Which tool to choose
If your assistant reads files, upload several documents into the same conversation. If it works only on text, paste in the contents one after another, labeling each one ("Document 1: ...", "Document 2: ..."). For repeated use on the same materials, check whether there's a project space where you can keep them all available. The tool matters less than the clarity with which you distinguish the sources: the AI works well on several documents only if it understands which they are and what they should become together.
How to do it
- Bring the documents into the chat: upload or paste them, giving each a clear label.
- Say what to do with them together: "compare these two quotes," "summarize the common points of the three articles," "find the contradictions among these notes."
- Ask, where needed, that it indicate which document each piece of information comes from, so you can verify.
- Dig deeper: once you have the synthesis, ask targeted questions about a single document or a specific comparison.
A concrete example
Marta had to choose among three insurance offers, each written differently and hard to compare. She uploaded the three documents, labeled them Offer A, B and C, and asked: compare them on price, coverage and deductibles, and tell me the differences and weak points of each. The AI placed the three offers side by side on the criteria that mattered, highlighting where one was more expensive but more complete and where another hid a high deductible. In ten minutes she understood a choice she would have put off for days on her own.
When it does NOT work (and how to fix it)
If the AI confuses the documents with each other
It happens when they aren't well distinguished. Label them clearly and ask it to always cite the source of every statement ("according to Document 2..."). That way you follow where each thing comes from and notice if it's mixing them.
If it favors one document and ignores the others
It can happen that it focuses on the first or the longest one. Call it back: "consider all three equally" and, if needed, ask questions separately document by document before asking for the overall synthesis.
If the documents are too many or too long
Beyond a certain amount the AI struggles to hold them all together. Work in smaller groups, or first make a summary of each and then compare the summaries. Splitting the work prevents it losing pieces drowned in the mass.

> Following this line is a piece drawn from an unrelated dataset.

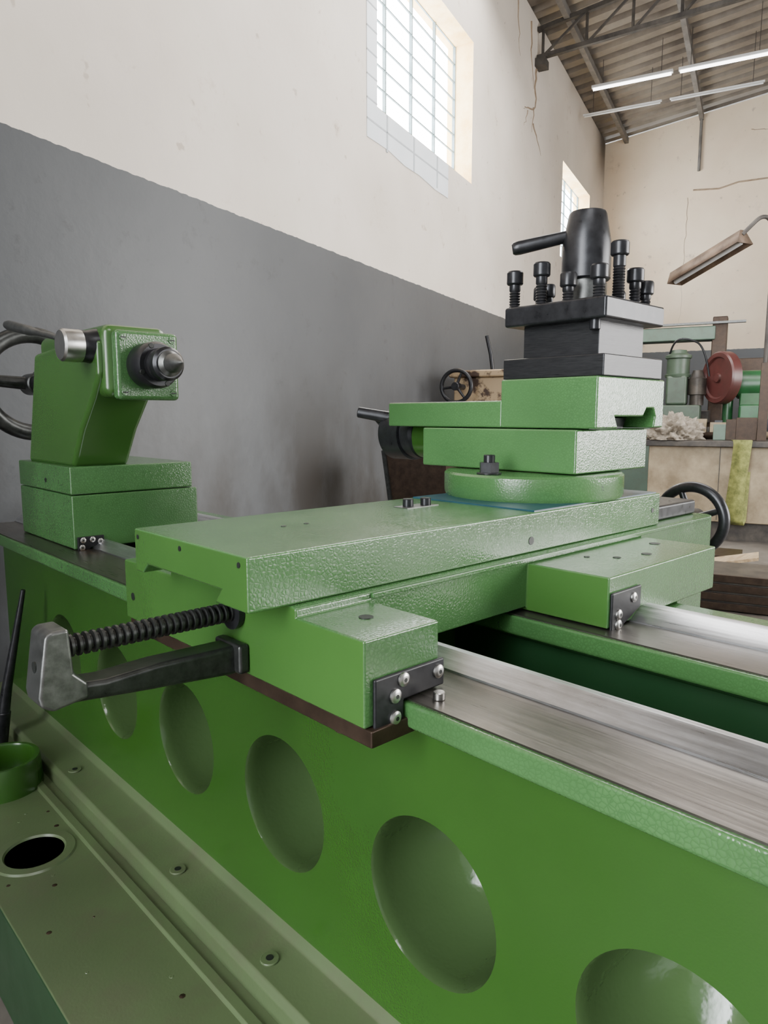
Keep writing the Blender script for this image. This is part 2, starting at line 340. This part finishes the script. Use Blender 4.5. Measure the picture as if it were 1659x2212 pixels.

A tip from someone who really uses it
Be explicit about the verb: compare, merge, find the differences, synthesize are not the same thing, and the AI does exactly what you ask. "Look at these documents" is too vague and you get a generic summary; "compare A and B on price and list where they differ" gets you exactly what you need. When the information is scattered across several sources, the value of the AI is cross-referencing them for you — but only if you tell it how to cross-reference them. Before uploading the files, ask yourself what you really want to come out of it, and say it with the right verb: it's the difference between a useful answer and a summary you could have made yourself.
Frequently asked questions
How many documents can I give at once?
It depends on the assistant and the length of the files. A few well-distinguished documents are handled better than many huge files: if there are too many, it's best to work in groups or summarize each one first.
How do I keep it from mixing the sources?
By labeling them clearly and asking it to cite which document it takes each piece of information from. The labels and the citations let you follow the thread and unmask any confusion.
Can I have it compare a document of mine with information from the web?
If your assistant searches online, yes: you give it your document and ask it to compare it with what it finds on the net. Remember to have it cite the web sources and verify them, as always for current matters.
If I upload several files, does the AI definitely consider them all?
No, and it's good to know so you don't trust the first synthesis. With several documents the AI may focus on one, give less weight to another or confuse them, especially if they're long or poorly distinguished. The answer looks complete but may have overlooked a source. That's why it's best to label the documents well, ask it to cite where each piece of information comes from and, on the important points, verify that every file was actually considered. Taking it for granted that the AI weighs all the sources equally is the most common way to base a decision on a synthesis that was missing one.